Every industry has different requirements and operational methods; thus, the following factors must be evaluated before selecting the most viable CCUS technology.

  1. Retrofitting – As the industries needing this technology are well-established, techniques that can be retrofitted to existing industrial plants have more potential than other independently operating carbon-capture plants.
  2. Cost per unit capture – Establishing the capture method that makes capturing CO2 economically feasible.
  3. Carbon-capture rate – The method must be capable of capturing a significant amount of carbon from emissions.
  4. Purity – Carbon captured by any method must be of a high purity. The greater the impurities, the less efficient the carbon-based fuel that is produced during the utilization of captured carbon.
  5. CO2 concentration – CO2 concentration in flue gases also affects the efficiency of a given method.

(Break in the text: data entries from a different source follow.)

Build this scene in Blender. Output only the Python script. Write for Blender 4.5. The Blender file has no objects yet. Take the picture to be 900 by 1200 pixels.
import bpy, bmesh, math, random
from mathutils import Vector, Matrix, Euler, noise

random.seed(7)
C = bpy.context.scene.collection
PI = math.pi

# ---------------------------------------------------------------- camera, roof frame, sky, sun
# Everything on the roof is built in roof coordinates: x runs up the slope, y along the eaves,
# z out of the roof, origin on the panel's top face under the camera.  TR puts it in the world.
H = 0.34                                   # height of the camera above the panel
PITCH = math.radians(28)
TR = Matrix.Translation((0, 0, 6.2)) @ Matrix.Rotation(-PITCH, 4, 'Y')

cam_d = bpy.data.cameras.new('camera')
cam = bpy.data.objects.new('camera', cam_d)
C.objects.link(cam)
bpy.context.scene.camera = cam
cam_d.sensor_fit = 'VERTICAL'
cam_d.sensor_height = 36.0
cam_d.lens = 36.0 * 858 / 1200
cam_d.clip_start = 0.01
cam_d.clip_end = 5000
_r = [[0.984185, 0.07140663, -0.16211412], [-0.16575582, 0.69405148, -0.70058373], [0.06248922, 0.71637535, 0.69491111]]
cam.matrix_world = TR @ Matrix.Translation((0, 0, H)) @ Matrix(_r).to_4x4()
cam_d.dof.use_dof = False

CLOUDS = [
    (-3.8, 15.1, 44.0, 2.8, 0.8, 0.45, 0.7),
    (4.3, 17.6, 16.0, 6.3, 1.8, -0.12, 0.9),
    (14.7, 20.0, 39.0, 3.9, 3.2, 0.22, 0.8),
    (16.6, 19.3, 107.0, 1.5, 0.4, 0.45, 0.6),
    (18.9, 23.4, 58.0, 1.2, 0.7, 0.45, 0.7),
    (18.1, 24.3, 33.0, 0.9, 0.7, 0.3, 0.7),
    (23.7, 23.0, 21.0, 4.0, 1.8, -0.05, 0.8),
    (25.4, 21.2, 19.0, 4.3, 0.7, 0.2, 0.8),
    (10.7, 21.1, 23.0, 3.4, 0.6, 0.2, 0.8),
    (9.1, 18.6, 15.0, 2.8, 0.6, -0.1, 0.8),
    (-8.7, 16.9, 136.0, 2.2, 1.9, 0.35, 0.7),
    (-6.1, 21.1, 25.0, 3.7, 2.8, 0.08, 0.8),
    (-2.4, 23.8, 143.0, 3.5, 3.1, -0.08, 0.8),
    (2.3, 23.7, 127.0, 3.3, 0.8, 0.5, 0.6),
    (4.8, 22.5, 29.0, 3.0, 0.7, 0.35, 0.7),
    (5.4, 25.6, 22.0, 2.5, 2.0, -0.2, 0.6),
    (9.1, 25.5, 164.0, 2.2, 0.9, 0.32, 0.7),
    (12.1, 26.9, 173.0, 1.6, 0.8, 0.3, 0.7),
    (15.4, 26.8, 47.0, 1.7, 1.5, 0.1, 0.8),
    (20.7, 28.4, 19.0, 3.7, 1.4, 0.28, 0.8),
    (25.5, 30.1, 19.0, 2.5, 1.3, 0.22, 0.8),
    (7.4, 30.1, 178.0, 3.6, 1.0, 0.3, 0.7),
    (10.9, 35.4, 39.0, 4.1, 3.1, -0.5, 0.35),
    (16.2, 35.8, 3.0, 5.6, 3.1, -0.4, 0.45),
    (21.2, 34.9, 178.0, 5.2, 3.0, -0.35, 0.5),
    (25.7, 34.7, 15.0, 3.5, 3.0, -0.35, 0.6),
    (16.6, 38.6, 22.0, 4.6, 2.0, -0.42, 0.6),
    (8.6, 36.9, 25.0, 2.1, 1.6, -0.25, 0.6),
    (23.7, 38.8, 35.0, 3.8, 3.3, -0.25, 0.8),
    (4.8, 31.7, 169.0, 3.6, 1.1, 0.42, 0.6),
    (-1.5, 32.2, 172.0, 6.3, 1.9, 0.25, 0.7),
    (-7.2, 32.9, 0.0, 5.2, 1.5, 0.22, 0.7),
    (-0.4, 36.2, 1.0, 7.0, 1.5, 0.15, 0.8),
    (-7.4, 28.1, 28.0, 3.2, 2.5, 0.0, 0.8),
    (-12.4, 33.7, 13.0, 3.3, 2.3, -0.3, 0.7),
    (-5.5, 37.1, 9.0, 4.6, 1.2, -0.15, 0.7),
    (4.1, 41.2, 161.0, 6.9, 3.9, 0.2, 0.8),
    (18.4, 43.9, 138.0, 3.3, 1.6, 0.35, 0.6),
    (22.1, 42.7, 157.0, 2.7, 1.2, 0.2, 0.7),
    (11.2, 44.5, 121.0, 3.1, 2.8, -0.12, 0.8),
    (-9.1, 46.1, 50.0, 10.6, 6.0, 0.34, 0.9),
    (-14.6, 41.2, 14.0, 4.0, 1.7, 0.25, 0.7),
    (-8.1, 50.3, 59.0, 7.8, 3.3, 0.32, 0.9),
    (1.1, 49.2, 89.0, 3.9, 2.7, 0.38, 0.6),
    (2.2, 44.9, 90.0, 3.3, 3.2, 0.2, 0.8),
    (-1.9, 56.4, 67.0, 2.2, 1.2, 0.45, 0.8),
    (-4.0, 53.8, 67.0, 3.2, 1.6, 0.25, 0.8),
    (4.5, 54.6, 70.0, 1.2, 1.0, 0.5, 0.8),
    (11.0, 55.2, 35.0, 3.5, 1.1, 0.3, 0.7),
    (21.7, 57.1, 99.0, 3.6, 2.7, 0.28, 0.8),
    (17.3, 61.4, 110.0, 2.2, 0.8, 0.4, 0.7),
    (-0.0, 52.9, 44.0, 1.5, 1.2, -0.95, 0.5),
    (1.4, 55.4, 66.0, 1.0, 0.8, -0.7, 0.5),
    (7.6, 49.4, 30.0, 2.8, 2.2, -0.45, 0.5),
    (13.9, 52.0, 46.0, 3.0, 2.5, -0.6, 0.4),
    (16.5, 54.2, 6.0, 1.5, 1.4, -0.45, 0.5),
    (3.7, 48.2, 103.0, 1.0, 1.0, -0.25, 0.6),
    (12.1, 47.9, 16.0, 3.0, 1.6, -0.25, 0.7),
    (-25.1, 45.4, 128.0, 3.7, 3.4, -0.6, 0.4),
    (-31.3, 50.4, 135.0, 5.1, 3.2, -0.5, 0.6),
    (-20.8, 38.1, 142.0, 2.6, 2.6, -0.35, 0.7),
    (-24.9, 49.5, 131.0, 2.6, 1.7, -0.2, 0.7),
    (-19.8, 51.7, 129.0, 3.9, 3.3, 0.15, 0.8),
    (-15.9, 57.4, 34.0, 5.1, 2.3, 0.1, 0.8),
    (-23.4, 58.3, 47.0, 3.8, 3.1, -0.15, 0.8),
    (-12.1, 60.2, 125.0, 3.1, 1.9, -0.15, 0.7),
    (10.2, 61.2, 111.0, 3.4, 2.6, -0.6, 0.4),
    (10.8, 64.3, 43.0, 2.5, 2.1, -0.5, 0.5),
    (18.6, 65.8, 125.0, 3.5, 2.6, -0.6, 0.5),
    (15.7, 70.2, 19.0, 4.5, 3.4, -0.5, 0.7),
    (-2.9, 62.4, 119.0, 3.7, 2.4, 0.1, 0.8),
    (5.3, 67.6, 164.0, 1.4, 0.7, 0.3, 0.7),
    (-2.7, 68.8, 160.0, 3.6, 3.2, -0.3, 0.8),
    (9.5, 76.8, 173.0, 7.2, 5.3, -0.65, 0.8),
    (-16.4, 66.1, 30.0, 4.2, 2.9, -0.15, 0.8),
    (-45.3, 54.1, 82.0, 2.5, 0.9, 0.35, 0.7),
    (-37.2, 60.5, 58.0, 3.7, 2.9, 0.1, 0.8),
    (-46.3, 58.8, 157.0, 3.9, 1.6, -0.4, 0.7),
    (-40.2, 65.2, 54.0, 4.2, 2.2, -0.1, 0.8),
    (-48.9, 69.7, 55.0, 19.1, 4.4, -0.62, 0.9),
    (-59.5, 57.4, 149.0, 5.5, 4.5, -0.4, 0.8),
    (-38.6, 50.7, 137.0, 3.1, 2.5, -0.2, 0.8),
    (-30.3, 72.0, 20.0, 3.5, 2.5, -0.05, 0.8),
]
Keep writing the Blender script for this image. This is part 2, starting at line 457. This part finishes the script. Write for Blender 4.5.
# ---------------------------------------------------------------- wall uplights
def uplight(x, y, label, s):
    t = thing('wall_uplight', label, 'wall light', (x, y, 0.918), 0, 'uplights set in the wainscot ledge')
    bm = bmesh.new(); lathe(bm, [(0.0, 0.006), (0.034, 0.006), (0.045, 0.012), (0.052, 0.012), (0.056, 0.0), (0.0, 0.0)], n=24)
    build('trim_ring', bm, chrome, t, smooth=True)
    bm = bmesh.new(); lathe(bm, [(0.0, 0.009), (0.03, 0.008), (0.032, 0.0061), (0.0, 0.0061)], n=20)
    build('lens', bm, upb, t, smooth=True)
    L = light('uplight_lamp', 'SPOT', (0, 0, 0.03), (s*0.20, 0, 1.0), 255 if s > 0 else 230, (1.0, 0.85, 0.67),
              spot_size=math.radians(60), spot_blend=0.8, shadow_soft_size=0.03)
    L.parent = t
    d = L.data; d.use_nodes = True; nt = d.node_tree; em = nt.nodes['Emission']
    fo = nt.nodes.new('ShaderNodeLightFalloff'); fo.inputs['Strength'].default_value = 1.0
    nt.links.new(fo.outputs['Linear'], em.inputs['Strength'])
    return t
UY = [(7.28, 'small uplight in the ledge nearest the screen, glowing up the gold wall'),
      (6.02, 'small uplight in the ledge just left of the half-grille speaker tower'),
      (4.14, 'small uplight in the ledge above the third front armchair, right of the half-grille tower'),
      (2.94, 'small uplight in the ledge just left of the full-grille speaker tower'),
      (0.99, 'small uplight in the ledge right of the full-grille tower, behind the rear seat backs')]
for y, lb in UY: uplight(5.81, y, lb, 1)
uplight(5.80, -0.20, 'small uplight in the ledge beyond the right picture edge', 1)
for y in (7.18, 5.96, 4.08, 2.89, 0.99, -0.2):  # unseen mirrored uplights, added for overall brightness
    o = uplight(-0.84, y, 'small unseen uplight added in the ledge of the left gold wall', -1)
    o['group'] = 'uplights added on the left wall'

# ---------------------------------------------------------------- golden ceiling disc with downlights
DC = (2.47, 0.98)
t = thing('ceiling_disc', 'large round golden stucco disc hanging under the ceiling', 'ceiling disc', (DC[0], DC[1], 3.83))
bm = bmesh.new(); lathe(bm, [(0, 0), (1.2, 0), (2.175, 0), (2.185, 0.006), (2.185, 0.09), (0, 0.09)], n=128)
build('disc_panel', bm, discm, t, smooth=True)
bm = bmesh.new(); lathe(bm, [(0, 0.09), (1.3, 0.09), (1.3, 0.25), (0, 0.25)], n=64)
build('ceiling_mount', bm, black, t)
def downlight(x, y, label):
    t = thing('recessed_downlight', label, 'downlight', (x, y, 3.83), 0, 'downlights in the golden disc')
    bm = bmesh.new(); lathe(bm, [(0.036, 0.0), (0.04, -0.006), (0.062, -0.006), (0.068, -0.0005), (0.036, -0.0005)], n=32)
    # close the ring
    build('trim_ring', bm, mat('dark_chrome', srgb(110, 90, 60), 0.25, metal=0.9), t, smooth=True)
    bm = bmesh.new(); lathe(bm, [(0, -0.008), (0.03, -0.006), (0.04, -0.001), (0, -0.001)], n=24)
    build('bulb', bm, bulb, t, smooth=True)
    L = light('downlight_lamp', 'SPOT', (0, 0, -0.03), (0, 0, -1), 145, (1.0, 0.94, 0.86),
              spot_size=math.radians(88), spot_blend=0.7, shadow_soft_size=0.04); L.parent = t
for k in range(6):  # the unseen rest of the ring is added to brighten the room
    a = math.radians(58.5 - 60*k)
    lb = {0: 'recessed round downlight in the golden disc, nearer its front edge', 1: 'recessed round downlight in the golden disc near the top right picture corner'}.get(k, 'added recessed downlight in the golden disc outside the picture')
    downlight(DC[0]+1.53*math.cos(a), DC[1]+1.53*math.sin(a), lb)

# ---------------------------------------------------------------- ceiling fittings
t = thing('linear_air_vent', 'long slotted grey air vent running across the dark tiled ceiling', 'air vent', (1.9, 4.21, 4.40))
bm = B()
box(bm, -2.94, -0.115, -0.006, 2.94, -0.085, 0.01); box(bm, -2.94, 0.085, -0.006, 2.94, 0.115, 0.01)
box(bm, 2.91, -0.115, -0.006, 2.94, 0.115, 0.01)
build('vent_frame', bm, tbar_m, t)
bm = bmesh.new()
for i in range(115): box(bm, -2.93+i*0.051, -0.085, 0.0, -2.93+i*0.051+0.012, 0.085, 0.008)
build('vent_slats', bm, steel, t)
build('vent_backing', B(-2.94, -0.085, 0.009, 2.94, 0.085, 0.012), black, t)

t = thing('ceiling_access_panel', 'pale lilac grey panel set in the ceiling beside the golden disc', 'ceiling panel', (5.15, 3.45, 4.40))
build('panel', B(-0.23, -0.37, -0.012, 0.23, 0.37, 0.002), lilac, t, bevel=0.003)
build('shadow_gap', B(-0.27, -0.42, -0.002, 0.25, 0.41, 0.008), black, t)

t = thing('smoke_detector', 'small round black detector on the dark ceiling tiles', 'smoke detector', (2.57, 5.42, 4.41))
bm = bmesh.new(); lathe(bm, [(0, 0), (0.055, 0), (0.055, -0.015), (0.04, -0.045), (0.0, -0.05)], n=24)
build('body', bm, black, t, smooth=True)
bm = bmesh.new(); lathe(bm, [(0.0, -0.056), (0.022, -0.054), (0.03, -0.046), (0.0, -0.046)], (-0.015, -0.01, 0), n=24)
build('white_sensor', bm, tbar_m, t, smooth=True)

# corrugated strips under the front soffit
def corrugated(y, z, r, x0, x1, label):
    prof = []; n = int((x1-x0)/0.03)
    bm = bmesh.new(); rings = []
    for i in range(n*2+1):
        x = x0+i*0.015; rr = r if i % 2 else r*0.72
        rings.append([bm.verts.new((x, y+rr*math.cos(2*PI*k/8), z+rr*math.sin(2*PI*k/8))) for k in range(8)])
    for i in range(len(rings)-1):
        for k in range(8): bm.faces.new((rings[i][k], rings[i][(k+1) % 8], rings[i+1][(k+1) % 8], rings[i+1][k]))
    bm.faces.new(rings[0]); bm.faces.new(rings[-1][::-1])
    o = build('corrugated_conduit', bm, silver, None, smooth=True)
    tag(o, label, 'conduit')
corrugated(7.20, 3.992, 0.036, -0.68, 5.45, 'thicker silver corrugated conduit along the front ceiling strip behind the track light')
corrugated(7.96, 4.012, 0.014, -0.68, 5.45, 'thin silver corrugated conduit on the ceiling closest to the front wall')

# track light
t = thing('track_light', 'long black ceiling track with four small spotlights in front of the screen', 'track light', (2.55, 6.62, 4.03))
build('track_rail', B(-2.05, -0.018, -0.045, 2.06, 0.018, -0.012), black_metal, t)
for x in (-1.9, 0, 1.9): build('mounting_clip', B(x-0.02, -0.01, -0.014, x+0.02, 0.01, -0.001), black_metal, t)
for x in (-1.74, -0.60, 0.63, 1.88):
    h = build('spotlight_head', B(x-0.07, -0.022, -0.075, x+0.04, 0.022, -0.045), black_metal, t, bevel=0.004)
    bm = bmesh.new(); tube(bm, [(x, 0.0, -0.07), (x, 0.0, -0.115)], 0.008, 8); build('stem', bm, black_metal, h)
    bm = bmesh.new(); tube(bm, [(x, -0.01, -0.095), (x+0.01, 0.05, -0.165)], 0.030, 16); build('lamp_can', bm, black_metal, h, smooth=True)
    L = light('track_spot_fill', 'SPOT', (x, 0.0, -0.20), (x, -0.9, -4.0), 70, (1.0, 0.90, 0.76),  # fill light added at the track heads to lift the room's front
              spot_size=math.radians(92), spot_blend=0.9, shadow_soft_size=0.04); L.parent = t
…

Numerous efforts are made to commercialize carbon-capture methods, but obstacles such as economic viability, emission of secondary pollutants, and high energy requirements continue to obstruct the path to net-zero emissions. Therefore, industries, particularly power, cement, and steel, must focus on methods or techniques feasible for their existing plants and reduce their carbon emissions as a high-priority metric, as opposed to directly implementing new technologies that are incompatible with their existing plants.